Not that failure seems to matter in the least, with the infinite continues it offers you for trudging through the 100 levels. Two lives, with three hearts of damage each, are there to be lost by random bumps and broken code on the platforms letting you 'hit' spikes affixed to the opposite side. But once they're lost it immediately offers another continue, with no loss but for your score, which doesn't appear to count for anything anywhere.

This means that there's no bonus lives or means of gaining extra health to seek. In fact, all the bonus items are gone, but for some abysmal touch-screen challenges that appear incredibly rarely. One involved tapping buttons to turn fans to keep bubbles in the air. What a treat. Umbrellas, potions, and all the other exciting extras are removed, while feathers and other apparent bonus items have no discernable effect but for the time freeze, which appeared on one level once, and didn't last long enough to be interesting.

Oh, and you can blow on the mic to turn some fans in about five of the levels, but mostly it's not necessary.

The new ingredients include the super bubble, which is blown by holding down the button for about five seconds, and releases a giant bubble in which many enemies can be caught, or can be briefly ridden inside. This might be fun if standing still for five seconds at any position didn't almost always mean death. And then there's a 'ghost bubble', which allows you to transfer to a mirrored position on the screen in what implies it might create puzzles, but is only ever a tedious means of reaching the final bad.

Four times as many people not having fun at the same time.

The whole dreary affair can be plodded through in about three uninteresting hours, never showing a discernable growth in difficulty. I remember level 65 being a bit tricky, but then it all got really easy again. And the bosses every ten levels remain tiresomely simple to defeat, never requiring any ingenuity, but a brief barrage of bubbles. Get to level 90 and you'll get stuck. It says something about needing more letters. But doesn't tell you what they are. Each time you defeat a boss it gives you an obscure sentence that presumably is meant to be a clue to something, but it's unclear what.

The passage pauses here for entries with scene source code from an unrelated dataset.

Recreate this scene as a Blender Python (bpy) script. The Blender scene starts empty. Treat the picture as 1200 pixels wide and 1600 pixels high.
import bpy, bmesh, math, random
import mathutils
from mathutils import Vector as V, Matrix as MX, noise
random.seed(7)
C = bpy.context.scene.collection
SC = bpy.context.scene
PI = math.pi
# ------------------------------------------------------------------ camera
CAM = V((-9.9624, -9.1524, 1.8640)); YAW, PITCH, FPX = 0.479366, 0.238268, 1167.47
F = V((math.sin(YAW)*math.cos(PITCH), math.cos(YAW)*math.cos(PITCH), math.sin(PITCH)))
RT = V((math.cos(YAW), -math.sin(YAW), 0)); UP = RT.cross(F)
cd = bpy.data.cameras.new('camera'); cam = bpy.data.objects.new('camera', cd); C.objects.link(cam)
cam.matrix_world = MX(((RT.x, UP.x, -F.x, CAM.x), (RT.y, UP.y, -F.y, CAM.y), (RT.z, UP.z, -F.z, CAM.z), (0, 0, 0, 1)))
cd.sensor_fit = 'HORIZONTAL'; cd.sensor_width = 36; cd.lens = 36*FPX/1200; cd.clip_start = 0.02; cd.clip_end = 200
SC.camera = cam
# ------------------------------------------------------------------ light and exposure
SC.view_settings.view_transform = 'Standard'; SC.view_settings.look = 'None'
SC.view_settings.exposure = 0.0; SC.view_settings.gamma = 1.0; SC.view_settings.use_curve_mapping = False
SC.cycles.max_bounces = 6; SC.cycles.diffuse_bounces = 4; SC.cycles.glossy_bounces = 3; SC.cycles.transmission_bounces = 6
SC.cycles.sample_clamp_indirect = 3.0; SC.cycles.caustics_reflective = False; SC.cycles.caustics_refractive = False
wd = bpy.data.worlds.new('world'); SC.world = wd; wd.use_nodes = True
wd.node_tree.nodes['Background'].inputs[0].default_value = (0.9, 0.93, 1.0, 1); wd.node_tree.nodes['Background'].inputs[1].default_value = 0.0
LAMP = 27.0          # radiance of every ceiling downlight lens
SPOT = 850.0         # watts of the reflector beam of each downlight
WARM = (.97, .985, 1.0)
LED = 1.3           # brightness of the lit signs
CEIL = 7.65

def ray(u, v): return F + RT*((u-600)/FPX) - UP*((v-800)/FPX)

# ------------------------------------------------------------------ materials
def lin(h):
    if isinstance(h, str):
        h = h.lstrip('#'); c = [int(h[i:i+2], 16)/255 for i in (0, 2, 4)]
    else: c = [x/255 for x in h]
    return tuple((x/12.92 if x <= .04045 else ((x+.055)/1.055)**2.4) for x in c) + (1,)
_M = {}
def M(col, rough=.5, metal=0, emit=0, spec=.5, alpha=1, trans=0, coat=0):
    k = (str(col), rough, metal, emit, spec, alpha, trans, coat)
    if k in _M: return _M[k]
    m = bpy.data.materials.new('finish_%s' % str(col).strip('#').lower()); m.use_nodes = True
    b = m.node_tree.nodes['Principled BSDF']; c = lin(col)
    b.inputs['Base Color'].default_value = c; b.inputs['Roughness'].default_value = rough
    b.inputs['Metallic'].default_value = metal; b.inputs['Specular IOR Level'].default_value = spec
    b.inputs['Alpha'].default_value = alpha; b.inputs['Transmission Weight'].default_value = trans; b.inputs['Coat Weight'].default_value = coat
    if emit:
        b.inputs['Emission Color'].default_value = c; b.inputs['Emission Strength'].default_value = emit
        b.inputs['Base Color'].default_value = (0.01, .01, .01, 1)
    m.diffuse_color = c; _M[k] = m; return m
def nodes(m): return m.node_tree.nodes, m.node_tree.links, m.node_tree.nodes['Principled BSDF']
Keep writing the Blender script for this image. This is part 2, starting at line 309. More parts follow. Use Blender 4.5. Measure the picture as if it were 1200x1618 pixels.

And then, after finding a reference on a website, it turns out you're supposed to be trying to capture four baddies at once in one super bubble in each set of ten levels, which gives you a key, which means the boss drops a letter instead of the giant diamond. Really? Huh? Really that's the best they could do? In fact, the manual boasts of how it's not going to tell you this secret. The trouble is, trying to catch four enemies at once in this manner is totally counter-intuitive to playing effectively, and while eminently possible, ridiculous in its necessity. You wouldn't stumble upon it. It wouldn't come to mind. What were they thinking?

I sat there, grumbling, ploughing through it without a glimmer of fun, a glimmer of amusement. I worried for the forthcoming Rainbow Islands reinvention. And at how everyone's forgotten about Parasol Stars.

So, I'm not going to award any marks for the inclusion of the thirteenth incarnation of Bubble Bobble. The DS's wireless abilities means that it's able to offer two-player mode on a handheld, which would be tremendous, if it didn't require two copies of the game to play. A ridiculous rip-off for a game nearly two decades old.

The 'New Age' mode also has two-player, and a boring VS mode, but you'd no more want to play two-player poison-swallowing than you would want to on your own. There's no fun to be gained, and no point in purchasing.

1988 was a long time ago. The last I heard was that Alastair is a skilled cabinetmaker, but we haven't been in contact for ten years now.